## start

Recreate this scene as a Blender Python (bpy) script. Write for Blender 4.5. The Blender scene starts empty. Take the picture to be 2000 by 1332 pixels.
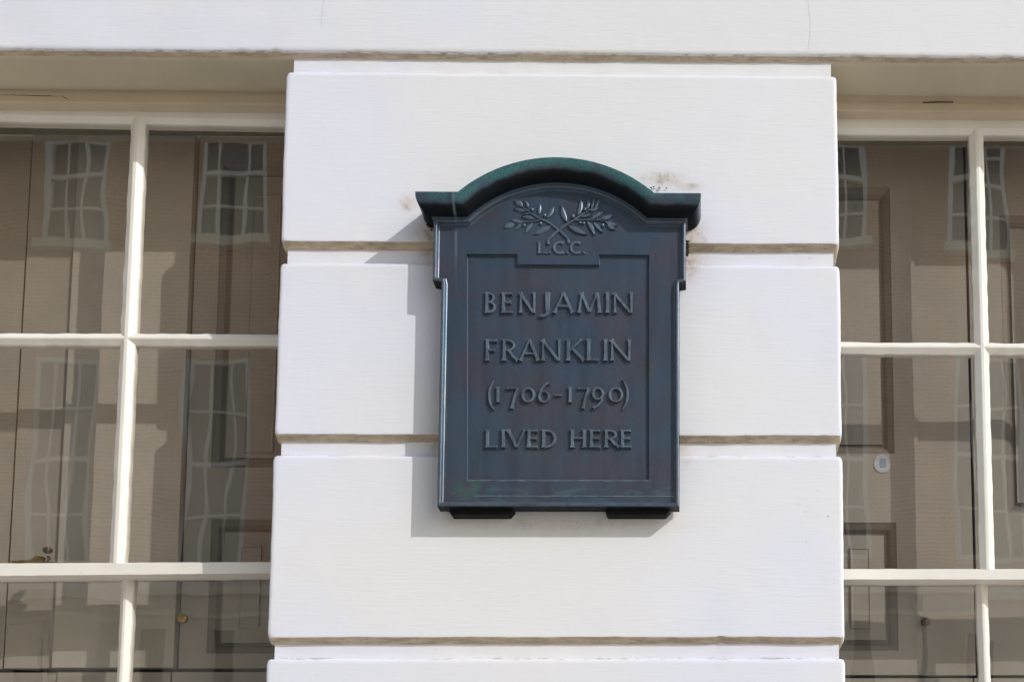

## end
## start

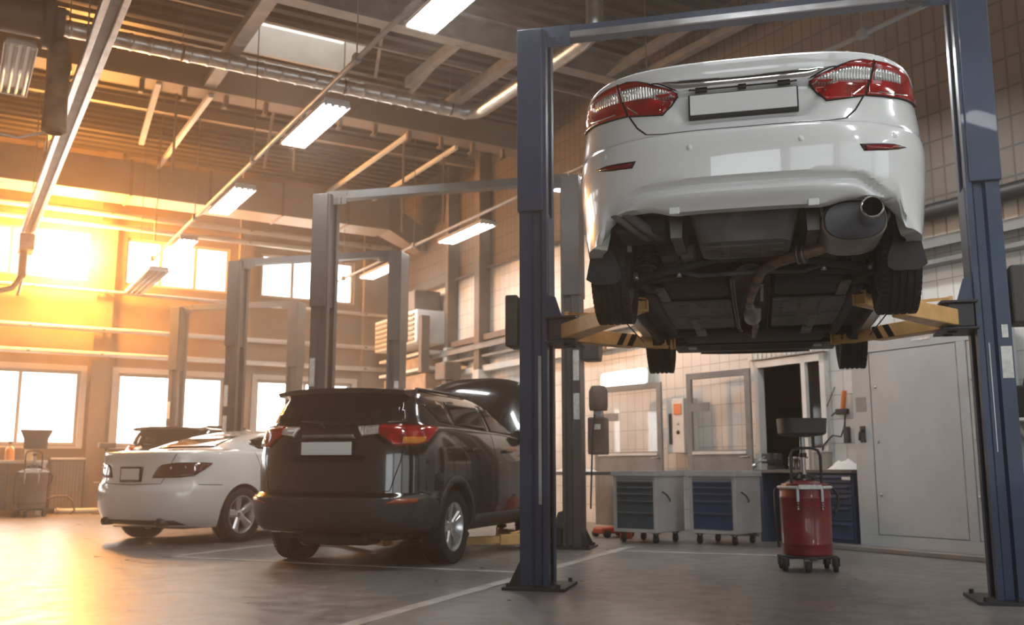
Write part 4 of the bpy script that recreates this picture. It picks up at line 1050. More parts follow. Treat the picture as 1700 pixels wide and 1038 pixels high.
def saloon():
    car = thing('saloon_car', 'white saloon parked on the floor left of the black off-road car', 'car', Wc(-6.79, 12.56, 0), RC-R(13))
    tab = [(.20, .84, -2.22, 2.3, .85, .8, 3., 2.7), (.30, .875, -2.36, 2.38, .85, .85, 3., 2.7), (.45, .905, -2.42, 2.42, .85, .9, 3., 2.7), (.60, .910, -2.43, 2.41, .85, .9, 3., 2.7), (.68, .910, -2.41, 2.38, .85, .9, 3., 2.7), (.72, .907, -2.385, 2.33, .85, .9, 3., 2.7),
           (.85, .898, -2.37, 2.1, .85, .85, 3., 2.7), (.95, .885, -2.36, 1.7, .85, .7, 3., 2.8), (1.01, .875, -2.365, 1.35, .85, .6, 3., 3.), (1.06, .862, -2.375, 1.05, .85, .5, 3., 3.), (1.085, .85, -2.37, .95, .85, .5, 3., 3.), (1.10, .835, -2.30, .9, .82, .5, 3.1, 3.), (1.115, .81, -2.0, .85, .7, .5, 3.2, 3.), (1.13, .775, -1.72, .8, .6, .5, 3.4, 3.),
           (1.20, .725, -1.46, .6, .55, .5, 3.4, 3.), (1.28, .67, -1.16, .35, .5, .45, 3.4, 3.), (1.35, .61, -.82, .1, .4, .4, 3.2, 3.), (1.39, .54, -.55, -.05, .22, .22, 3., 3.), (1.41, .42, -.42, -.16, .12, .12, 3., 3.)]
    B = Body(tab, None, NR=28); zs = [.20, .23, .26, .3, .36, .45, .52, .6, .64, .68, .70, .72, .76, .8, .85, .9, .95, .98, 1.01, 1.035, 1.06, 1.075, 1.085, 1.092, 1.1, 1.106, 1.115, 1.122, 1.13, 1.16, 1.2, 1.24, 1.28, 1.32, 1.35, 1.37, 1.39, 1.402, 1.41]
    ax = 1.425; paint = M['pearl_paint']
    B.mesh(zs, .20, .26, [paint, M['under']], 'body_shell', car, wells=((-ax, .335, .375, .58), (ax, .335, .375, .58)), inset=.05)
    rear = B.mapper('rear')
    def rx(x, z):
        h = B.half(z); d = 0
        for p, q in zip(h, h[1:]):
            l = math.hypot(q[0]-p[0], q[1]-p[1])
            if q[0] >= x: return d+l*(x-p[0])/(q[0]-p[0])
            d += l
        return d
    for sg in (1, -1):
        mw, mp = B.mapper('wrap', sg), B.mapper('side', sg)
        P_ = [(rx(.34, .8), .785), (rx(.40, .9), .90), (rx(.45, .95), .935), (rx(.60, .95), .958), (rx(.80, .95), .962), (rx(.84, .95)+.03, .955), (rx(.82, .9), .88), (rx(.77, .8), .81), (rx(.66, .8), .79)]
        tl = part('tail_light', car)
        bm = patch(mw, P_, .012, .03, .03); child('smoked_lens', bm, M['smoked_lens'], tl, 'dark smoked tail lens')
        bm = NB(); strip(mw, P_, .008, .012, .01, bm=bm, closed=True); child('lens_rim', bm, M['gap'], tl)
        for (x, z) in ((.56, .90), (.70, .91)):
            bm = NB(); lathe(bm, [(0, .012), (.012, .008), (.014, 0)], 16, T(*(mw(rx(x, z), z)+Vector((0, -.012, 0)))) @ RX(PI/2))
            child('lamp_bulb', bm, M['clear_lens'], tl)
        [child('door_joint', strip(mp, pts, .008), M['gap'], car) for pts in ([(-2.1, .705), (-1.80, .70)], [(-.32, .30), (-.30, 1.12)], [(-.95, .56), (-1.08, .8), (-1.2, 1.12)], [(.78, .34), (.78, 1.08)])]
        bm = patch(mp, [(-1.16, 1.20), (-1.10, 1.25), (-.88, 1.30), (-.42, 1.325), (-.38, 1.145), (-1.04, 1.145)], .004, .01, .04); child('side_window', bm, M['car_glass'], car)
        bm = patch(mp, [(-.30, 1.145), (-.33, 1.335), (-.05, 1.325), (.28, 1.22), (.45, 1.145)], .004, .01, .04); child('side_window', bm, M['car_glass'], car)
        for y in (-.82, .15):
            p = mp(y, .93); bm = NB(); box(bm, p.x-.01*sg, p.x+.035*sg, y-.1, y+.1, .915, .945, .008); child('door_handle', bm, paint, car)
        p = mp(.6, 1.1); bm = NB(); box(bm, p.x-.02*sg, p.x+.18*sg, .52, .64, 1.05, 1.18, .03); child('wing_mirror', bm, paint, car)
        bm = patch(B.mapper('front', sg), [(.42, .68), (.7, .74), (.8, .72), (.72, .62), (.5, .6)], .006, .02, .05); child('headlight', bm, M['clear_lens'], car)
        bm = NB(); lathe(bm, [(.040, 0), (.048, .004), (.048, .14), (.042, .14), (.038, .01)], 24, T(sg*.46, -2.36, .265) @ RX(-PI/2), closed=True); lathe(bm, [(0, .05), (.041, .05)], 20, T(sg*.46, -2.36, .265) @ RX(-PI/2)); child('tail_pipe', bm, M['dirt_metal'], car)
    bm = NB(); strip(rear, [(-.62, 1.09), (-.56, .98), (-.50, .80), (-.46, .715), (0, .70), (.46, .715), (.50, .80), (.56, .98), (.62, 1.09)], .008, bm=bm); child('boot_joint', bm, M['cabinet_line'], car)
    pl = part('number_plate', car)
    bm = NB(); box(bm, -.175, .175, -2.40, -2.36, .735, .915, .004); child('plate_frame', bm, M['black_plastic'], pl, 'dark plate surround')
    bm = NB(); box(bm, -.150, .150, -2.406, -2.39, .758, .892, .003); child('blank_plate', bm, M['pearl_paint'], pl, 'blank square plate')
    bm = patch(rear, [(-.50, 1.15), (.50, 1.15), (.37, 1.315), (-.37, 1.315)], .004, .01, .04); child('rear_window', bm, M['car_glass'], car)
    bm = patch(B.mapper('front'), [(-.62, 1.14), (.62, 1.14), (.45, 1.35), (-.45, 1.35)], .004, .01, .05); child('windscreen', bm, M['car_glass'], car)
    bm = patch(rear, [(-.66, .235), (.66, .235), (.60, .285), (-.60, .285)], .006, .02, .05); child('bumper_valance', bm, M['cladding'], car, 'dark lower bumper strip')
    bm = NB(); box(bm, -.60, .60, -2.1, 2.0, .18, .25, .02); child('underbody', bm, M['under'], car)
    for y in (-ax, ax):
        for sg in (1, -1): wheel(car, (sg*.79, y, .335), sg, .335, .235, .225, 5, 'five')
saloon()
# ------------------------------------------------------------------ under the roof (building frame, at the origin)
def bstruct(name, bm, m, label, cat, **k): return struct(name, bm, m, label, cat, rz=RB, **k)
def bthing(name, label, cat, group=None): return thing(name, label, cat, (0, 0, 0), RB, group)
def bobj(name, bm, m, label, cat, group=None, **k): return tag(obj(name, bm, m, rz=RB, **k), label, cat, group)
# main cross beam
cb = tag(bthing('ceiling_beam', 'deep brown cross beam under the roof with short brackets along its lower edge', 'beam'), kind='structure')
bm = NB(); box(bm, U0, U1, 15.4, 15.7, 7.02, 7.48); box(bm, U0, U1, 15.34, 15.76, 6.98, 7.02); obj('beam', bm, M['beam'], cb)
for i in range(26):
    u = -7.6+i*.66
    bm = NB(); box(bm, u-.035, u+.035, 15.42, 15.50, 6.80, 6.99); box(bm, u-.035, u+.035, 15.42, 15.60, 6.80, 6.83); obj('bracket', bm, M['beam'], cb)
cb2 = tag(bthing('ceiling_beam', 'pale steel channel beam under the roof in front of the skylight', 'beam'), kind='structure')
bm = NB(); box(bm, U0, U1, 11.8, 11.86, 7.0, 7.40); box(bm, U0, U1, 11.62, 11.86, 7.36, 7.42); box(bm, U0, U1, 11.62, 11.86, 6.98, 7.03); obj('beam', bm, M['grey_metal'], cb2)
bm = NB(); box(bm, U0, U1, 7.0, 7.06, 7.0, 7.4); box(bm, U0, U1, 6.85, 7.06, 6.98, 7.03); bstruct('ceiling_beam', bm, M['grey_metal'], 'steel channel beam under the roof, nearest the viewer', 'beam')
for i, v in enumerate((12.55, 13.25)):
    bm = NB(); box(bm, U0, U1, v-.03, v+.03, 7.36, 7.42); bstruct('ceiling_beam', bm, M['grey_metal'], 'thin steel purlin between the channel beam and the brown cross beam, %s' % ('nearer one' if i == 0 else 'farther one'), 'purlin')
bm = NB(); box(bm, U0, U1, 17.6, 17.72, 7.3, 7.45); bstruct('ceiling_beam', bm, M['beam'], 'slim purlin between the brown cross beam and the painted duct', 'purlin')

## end

* _AIM_
Where a line of the records above holds the word "part", copy that line.

* _COMPLETE ANSWER_
Write part 4 of the bpy script that recreates this picture. It picks up at line 1050. More parts follow. Treat the picture as 1700 pixels wide and 1038 pixels high.
        tl = part('tail_light', car)
    pl = part('number_plate', car)